Tuttavia, oltre che “antropologica”, l’aderenza di Coman al Bayern – a questo Bayern che si è ricostruito su canoni culturali e filosofici diversi da quelli dei primi 110 anni della sua storia – è soprattutto tecnica. In una squadra dal gioco brillante, moderno e aggressivo, che ha nella dimensione creativa degli esterni offensivi quel quid che la differenzia in questo momento dalle altre big europee, il francese è il giocatore perfetto per il collettivo perfetto. Non è una questione di numeri ma di continuità all’interno di un sistema fluido in cui il ruolo dei Coman, dei Douglas Costa, dei Sané e degli Gnabry – con le costanti sovrapposizioni interne/esterne degli esterni difensivi – è centrale come quello di Thomas Müller o di Robert Lewandovski. Il tutto declinato secondo il paradigma dell’esecuzione di ogni singolo fondamentale o gesto tecnico alla massima velocità possibile in un lasso di tempo sempre più lungo nell’arco dei 90 minuti. In un contesto del genere, il talento individuale diventa decisivo. E Coman non è solo un giocatore talentuoso e dai margini di miglioramento ancora tutti da esplorare, ma è anche uno che il suo talento lo ha saputo coltivare, adattare e rimodulare in funzione di una maggiore efficacia ed efficienza delle sue giocate.

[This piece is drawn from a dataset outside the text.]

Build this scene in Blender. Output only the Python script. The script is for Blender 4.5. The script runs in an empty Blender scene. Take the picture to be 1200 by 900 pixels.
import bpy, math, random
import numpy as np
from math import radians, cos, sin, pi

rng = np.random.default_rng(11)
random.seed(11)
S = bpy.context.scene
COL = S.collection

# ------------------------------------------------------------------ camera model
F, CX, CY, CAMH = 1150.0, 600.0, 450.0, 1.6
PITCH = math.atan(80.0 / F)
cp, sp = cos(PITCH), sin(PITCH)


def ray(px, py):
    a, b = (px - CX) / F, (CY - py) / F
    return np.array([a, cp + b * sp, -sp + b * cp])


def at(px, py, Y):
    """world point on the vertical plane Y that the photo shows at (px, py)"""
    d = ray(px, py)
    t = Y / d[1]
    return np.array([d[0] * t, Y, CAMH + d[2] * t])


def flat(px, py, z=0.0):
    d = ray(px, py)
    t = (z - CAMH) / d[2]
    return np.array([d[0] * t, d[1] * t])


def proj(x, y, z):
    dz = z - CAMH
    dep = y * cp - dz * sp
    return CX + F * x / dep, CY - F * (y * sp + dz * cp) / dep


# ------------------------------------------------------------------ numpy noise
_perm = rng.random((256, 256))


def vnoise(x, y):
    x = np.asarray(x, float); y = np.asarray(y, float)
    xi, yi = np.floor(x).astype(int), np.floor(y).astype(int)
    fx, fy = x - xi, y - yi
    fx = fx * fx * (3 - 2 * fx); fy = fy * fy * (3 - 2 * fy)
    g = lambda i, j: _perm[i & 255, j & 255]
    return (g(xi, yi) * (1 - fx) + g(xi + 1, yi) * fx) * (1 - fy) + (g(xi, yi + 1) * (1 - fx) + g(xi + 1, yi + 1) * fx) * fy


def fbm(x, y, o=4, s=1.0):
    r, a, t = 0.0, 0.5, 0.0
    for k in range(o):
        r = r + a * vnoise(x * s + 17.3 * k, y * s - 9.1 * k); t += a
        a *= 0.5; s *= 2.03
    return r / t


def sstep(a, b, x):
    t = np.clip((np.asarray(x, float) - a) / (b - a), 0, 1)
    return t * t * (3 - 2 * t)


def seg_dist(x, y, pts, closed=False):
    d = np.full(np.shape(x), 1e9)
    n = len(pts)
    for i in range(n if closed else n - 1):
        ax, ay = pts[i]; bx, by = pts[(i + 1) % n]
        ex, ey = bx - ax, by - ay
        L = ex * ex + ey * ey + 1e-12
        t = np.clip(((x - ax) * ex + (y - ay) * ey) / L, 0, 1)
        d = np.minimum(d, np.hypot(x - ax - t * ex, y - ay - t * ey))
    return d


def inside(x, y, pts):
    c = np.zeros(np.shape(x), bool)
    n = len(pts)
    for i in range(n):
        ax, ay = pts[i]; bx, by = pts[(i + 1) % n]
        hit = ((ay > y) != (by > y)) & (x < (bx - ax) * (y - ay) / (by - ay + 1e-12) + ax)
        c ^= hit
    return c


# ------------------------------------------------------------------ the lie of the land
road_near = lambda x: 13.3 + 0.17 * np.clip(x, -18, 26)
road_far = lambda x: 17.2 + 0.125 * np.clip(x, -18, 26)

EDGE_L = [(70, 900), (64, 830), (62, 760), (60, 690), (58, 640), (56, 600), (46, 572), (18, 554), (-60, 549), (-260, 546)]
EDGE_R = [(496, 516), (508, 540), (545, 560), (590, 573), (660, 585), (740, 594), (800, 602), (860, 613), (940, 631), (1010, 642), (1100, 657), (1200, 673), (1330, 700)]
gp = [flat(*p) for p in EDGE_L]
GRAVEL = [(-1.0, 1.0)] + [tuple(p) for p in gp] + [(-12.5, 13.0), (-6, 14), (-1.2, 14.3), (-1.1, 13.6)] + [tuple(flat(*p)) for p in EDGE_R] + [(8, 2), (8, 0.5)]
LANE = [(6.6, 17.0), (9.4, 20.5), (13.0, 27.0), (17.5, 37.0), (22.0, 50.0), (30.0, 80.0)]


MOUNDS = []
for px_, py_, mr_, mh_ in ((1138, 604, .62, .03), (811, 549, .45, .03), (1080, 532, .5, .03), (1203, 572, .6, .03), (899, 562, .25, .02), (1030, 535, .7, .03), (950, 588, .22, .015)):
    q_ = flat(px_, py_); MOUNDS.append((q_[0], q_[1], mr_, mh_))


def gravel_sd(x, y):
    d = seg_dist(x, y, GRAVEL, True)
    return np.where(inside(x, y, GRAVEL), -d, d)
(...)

Da questo punto di vista, la prima annata in Germania vissuta con Guardiola è stata fondamentale, lo ha aiutato a completarsi anche nelle difficili stagioni di transizione sotto Ancelotti e Kovac. Quando arrivò dalla Juventus, Coman era un giocatore piuttosto statico e dal ruolo indefinito, abituato a ricevere palla sui piedi e a creare i presupposti della superiorità numerica e posizionale partendo da fermo, confidando nella grande rapidità del suo primo passo e nella capacità di spostare rapidamente il pallone nel cambio di direzione. Guardiola ha fatto in modo che Coman implementasse una migliore lettura degli spazi (con e senza palla) alle spalle della linea di pressione avversaria nell’ultimo terzo, in modo da sfruttare la sua velocità di base dopo aver già guadagnato un vantaggio, in termini di metri di campo e tempi di gioco, sul diretto avversario; inoltre, il tecnico catalano ha insistito perché Coman sviluppasse qualità associative oltre il fondamentale dell’assist, e che esaltassero le sue già notevoli caratteristiche di base.

Coman si è trasferito al Bayern Monaco nel 2015: da allora, ha disputato 166 partite ufficiali e ha segnato 35 gol (Ian MacNicol/Getty Images)

Oggi, rispetto alla stagione 2015/2016, Coman è un giocatore che tocca molti più palloni – 55 passaggi ogni 90’, 1,5 passaggi chiave di media – all’interno di una zona di influenza sempre maggiore, e che usa l’interno di riferimento come sponda nel momento in cui non riesce a far valere le sue doti nell’uno contro uno. Che sono, a loro volta, migliorate nella misura in cui Coman ha cominciato a privilegiare la dimensione qualitativa del dribbling, diminuendo i tentativi complessivi – passando dai quasi 7 a partita della prima stagione agli attuali 4 – e aumentando l’efficacia degli stessi, con numeri vicini a quelli dei top nel ruolo.

Veder giocare oggi Coman significa veder giocare uno dei migliori esterni del mondo all’apice del suo prime, perfettamente collocato sul campo e all’interno del sistema e consapevole di quelle che sono le sue potenzialità, le sue qualità e i suoi (pochi) limiti. Un giocatore moderno nella squadra più moderna che ci sia, in cui la dimensione tecnica e quella fisica si bilanciano al meglio grazie a una migliore comprensione del gioco, delle singole fasi della partita, di se stesso. Nel settembre 2019, dopo un inizio da sei gol e tre assist nelle prime otto partite, Coman disse che «anche se mi sento meno veloce ed esplosivo di quando avevo 18-19 anni, tecnicamente, tatticamente e professionalmente mi sento più forte. Le fasi della vita, la maturità, persino gli infortuni, mi hanno reso mentalmente più forte perché ho imparato a vedere tutto sotto una luce diversa». A dicembre sarebbe arrivato un altro grave infortunio, questa volta al ginocchio, nella partita contro il Tottenham; ad agosto 2020 avrebbe segnato il gol decisivo in una finale di Champions League.